-- Exercise brief --
Copy each line below that includes "script".

-- Information shown --

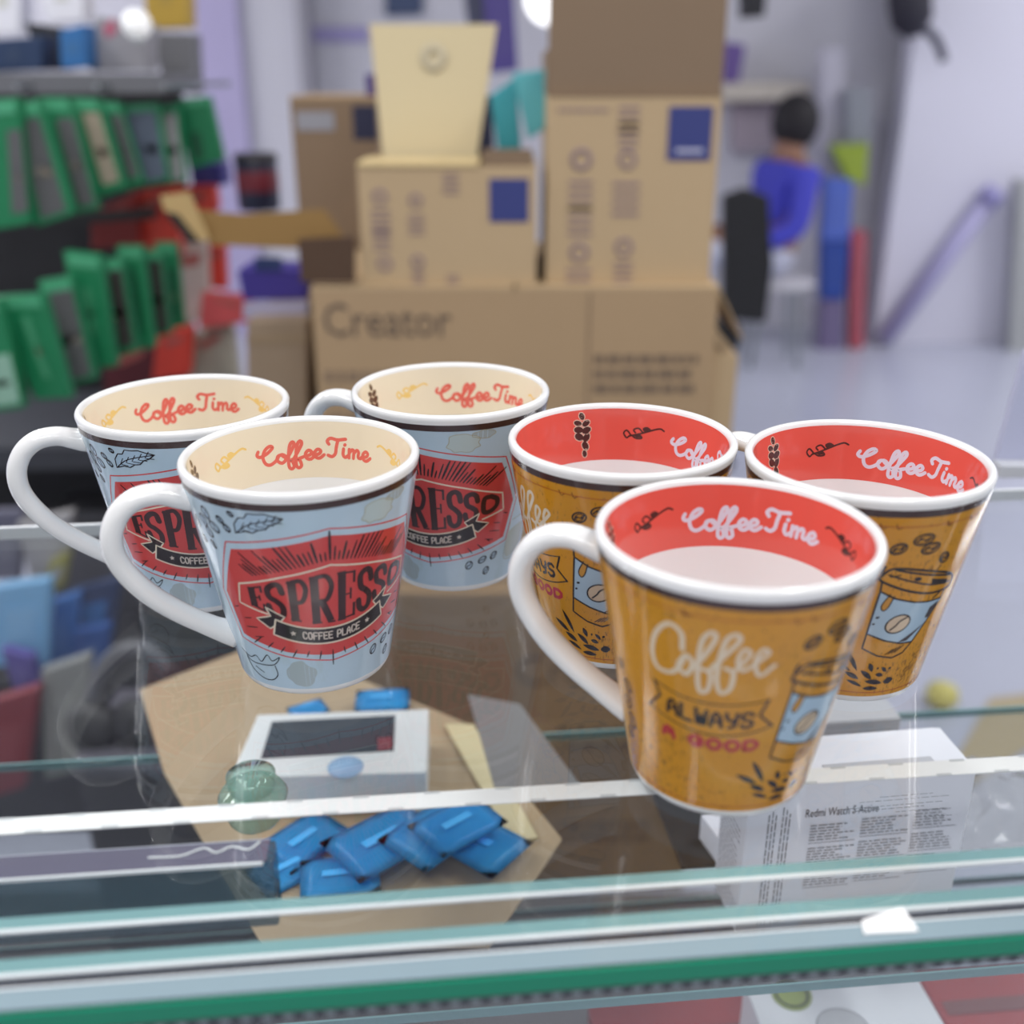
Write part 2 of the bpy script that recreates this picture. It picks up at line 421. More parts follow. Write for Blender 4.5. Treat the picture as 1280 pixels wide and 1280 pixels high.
# --- pale blue mug with the red emblem; emblem centred 87.5 degrees round from the handle
def blue_mug(name):
    root = mug_base(name, blue, creamin, .0655)
    E0 = 89.5
    of = lambda t, z, l: outf(E0+t, z, l)
    half = [(0, 75.9), (-53.6, 69.0), (-68.6, 45), (-62.7, 24.4), (-30, 19.6), (0, 16.5)]
    outer = half + [(-x, y) for x, y in half[::-1][1:-1]]
    halfr = [(0, 73.0), (-51.2, 66.4), (-65.2, 45), (-60, 26.6), (-30, 21.9), (0, 19.2)]
    inn = halfr + [(-x, y) for x, y in halfr[::-1][1:-1]]
    def dens(L):
        out = []
        for a, b in zip(L, L[1:]+L[:1]):
            k = max(1, int(abs(a[0]-b[0])/4)); out += [(a[0]+(b[0]-a[0])*j/k, a[1]+(b[1]-a[1])*j/k) for j in range(k)]
        return out
    k = Ink(); k.fill(dens(inn), 0, 0); k.stroke(outer, .6, 0, 0, closed=True, smooth=False)
    # burst of rays on the shield
    rnd = random.Random(3)
    for i in range(-19, 20):
        x = i*2.15; top = 60.3-8.6*(abs(x)/52)**1.25 + 2.2
        ln = (12.5 if i == 0 else rnd.choice((4, 6, 8, 11)))*(1-.3*abs(i)/19)
        sl = x*.045
        zt = min(top+ln, 77 if i == 0 else 71.5-5*(abs(x)/50))
        k.stroke([(x, top), (x+sl*(zt-top), zt)], .7 if i % 3 else .95, 2, 1, smooth=False, taper=.4)
    for i in range(-6, 7):
        x = i*7.4; bot = 24+ (abs(x)/40)**2*5 - 2.3
        ln = 7.5 if i == 0 else rnd.choice((1.5, 3, 4)); 
        k.stroke([(x, bot), (x+x*.07*ln*.6, bot-ln)], .6, 2, 1, smooth=False, taper=.5)
    for sx in (-1, 1):
        for z, a, b in ((40, 57, 61), (36, 49, 55), (32, 46, 55), (28, 43, 50)):
            k.stroke([(sx*a, z), (sx*b, z-1)], .5, 2, 1, smooth=False, taper=.5)
    k.build('emblem_shield', [redp, black], root, of)['label'] = 'red shield emblem with a thin outline and black rays'
    # lettering ESPRESSO
    k = Ink()
    T = lambda x: 56.9-7.0*(abs(x)/48)**1.5
    B = lambda x: 34.2+8.4*(abs(x)/46)**1.6
    def gl(x0, x1, strokes, curves=()):
        for (a, b), (c, d), w in strokes:
            X0, X1 = x0+(x1-x0)*a, x0+(x1-x0)*c
            k.stroke([(X0, B(X0)+(T(X0)-B(X0))*b), (X1, B(X1)+(T(X1)-B(X1))*d)], w, 3, 0, smooth=False, caps=False)
        for pts, w in curves:
            L = []
            for a, b in pts:
                X = x0+(x1-x0)*a; L.append((X, B(X)+(T(X)-B(X))*b))
            k.stroke(L, w, 3, 0)
    LE = [((.25, 0), (.25, 1), 3.0), ((0, .97), (.98, .97), .8), ((0, .03), (1, .03), .8), ((.25, .52), (.75, .52), .7), ((.92, 1), (.92, .74), 1.0), ((.95, 0), (.95, .3), 1.1), ((.74, .64), (.74, .4), .8)]
    LP = [((.25, 0), (.25, 1), 3.1), ((0, .03), (.55, .03), .8), ((0, .97), (.5, .97), .8)]
    CP = [([(.3, .97), (.7, .95), (.9, .75), (.7, .5), (.3, .47)], 1.9)]
    LR = [((.2, 0), (.2, 1), 3.1), ((0, .03), (.45, .03), .8), ((0, .97), (.5, .97), .8), ((.45, .5), (.85, .05), 2.7), ((.7, .03), (1.05, .03), .8)]
    CS = [([(.92, .72), (.8, .93), (.5, .98), (.14, .85), (.2, .6), (.55, .48), (.85, .32), (.8, .08), (.45, .02), (.15, .12), (.06, .3)], 2.4)]
    CO = [([(.5, .98), (.15, .8), (.15, .2), (.5, .02), (.85, .2), (.85, .8), (.5, .98)], 2.4)]
    gl(-46.5, -37.5, LE); gl(-35.8, -25.6, [], CS); gl(-23.5, -12.5, LP, CP); gl(-11.5, 1.5, LR, CP)
    gl(3.4, 14, LE); gl(15.8, 25, [], CS); gl(26.8, 36.5, [], CS); gl(38.5, 52, [], CO)
    k.build('emblem_lettering', [inkm('faded_black_print', (62, 34, 36))], root, of)['label'] = 'black slab-serif lettering ESPRESSO'
    # ribbon
    k = Ink()
    zc = lambda x, z0: z0+(abs(x)/36)**2*5.0
    k.stroke([(-37, 39.3), (-55.1, 42.2), (-51.8, 51.2), (-26, 56.4), (0, 60.4), (26, 56.4), (54, 50.8), (56.5, 42), (40, 39)], .75, 2, 1, smooth=False)
    for sx in (-1, 1):
        tl = [(sx*a, b) for a, b in ((-27, 38.5), (-37.5, 42.5), (-35.3, 38.6), (-45, 36.6), (-37, 32.6), (-30, 36))]
        k.fill(tl, 3, 0); k.stroke(tl, .6, 4, 1, closed=True, smooth=False)
    xs = [-35.5+i*71/24 for i in range(25)]
    up = [(x*.92, zc(x, 32.3)) for x in xs]; lo = [(x, zc(x, 25.2)) for x in xs]
    rb = lo + up[::-1]
    k.fill(rb, 5, 0); k.stroke(rb, .7, 6, 1, closed=True, smooth=False)
    sans(k, 'COFFEE PLACE', -17.5, 17.5, lambda x: zc(x, 27.3), 3.1, .55, 7, 2, gap=.45)
    for sx in (-23.2, 23.2):
        z = zc(sx, 28.9)
        k.fill([(sx+1.3*(1 if i % 2 == 0 else .42)*math.sin(i*PI/5)/KX, z+1.3*(1 if i % 2 == 0 else .42)*math.cos(i*PI/5)) for i in range(10)], 7, 2)
    k.build('ribbon_banner', [black, cream, white_i], root, of)['label'] = 'black ribbon with cream outline reading COFFEE PLACE'
    # line drawings round the emblem
    k = Ink()
    for x, z, a, b, r in ((-63.3, 79.2, 2.6, 1.5, 110), (-67, 75.5, 2.5, 1.4, 120), (-59, 74.2, 2.6, 1.5, 130), (-64.5, 71, 2.3, 1.3, 120), (-53.5, 78.3, 1.6, 1.0, 130),
                          (-50.3, 75.3, 1.7, 1.0, 125), (-46, 81.8, 1.2, .8, 140), (-64, 65.8, 1.8, .8, 120), (-75, 73, 2.3, 1.2, 110), (-72, 66.5, 1.6, .8, 120),
                          (31, 15, 2.2, 1.7, 60), (42, 17, 2.4, 1.5, 30), (52, 18, 2.2, 1.5, 45), (46, 10.5, 2.1, 1.5, 60)):
        k.bean(x, z, a, b, r, .55, 2, 0, 1)
    leaf = [(-45.5, 74.0), (-45, 78), (-42, 80.8), (-39, 80.9), (-37, 83), (-33, 82.9), (-29, 83.2), (-25, 82.2), (-20.5, 81.4), (-24, 79.4), (-27, 78.7), (-29.5, 76.8), (-33, 76.4), (-36, 75), (-40, 75.3)]
    k.fill(leaf, 1, 1); k.stroke(leaf, .5, 2, 0, closed=True, smooth=False)
    k.stroke([(-45.5, 74), (-38, 78), (-30, 80), (-20.5, 81.4)], .45, 2, 0)
    for a in range(5):
        x = -42+a*4; z = 76+a*.95
        k.stroke([(x, z), (x+2.6, z+3.0)], .35, 2, 0, smooth=False); k.stroke([(x+.5, z), (x+5, z-.4)], .35, 2, 0, smooth=False)
    # small pepper-like drawing lower left and cup drawing lower right
    k.stroke([(-68, 17.5), (-60, 15.5), (-54, 17.2), (-50, 15), (-44, 19), (-41, 16.5), (-35, 18.8), (-40, 14.8), (-50, 13.5), (-60, 13.6), (-66, 17)], .42, 2, 0)
    k.stroke([(-64, 14.5), (-60, 9.5), (-52, 6.6), (-44, 6.8), (-39, 9.8), (-39.5, 14.2)], .45, 2, 0)
    k.stroke([(-57, 11.5), (-50, 9.5)], .35, 2, 0, smooth=False)
    k.stroke([(66, 33), (63, 17), (68, 13), (84, 15), (88, 30), (80, 34), (68, 34)], .6, 2, 2)
    k.fill([(65.5, 28), (64, 18), (68, 14), (82, 16), (85, 29)], 1, 3, smooth=True)
    o = k.build('line_drawings', [black, steel, stainm, stainm], root, of); o['kind'] = 'stuff'; o['label'] = 'black line drawings of coffee beans, a leaf and a pepper'
    # stains
    k = Ink()
    for cx, cz, a, b, s in ((26, 78.4, 6.4, 4.6, 1), (-22, 11, 6.6, 6.2, 2), (38, 82.0, 4.5, 2, 5)):
        rn = random.Random(s)
        e = k.ell(cx, cz, a, b, 0, 18)
        e = [(cx+(x-cx)*f, cz+(z-cz)*f) for (x, z), f in ((p, rn.uniform(.86, 1.1)) for p in e)]
        k.fill(e, 0 if s == 1 else -.5, 0 if s != 1 else 2, smooth=True)
        if s != 2: k.stroke(e, .28, 1, 1, closed=True)
    k.build('stain_print', [mat('grey_stain_print', (166, 178, 182), .18, coat=.3), stain2, mat('green_stain_print', (186, 200, 200), .18, coat=.3)], root, of)['kind'] = 'stuff'
    # inner print
    k = Ink(.70)
    coffee_time(k, 249.5, 36, 72.6, 3.6, 1.45, 1, 0)
    flourish(k, 303, 79.0, 1.15, -1, .95, 1, 1); flourish(k, 197, 79.2, 1.15, 1, .95, 1, 1)
    inner_beans(k, -20, 1, 4, 2)
    k.build('inner_lettering', [coral, yel, inkm('dark_bean_print', (88, 60, 44)), coral, inkm('bean_rim_print', (206, 184, 150))], root, inf)['label'] = 'coral script lettering Coffee Time between yellow sprigs'
    return root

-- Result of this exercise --
Write part 2 of the bpy script that recreates this picture. It picks up at line 421. More parts follow. Write for Blender 4.5. Treat the picture as 1280 pixels wide and 1280 pixels high.
    k.build('inner_lettering', [coral, yel, inkm('dark_bean_print', (88, 60, 44)), coral, inkm('bean_rim_print', (206, 184, 150))], root, inf)['label'] = 'coral script lettering Coffee Time between yellow sprigs'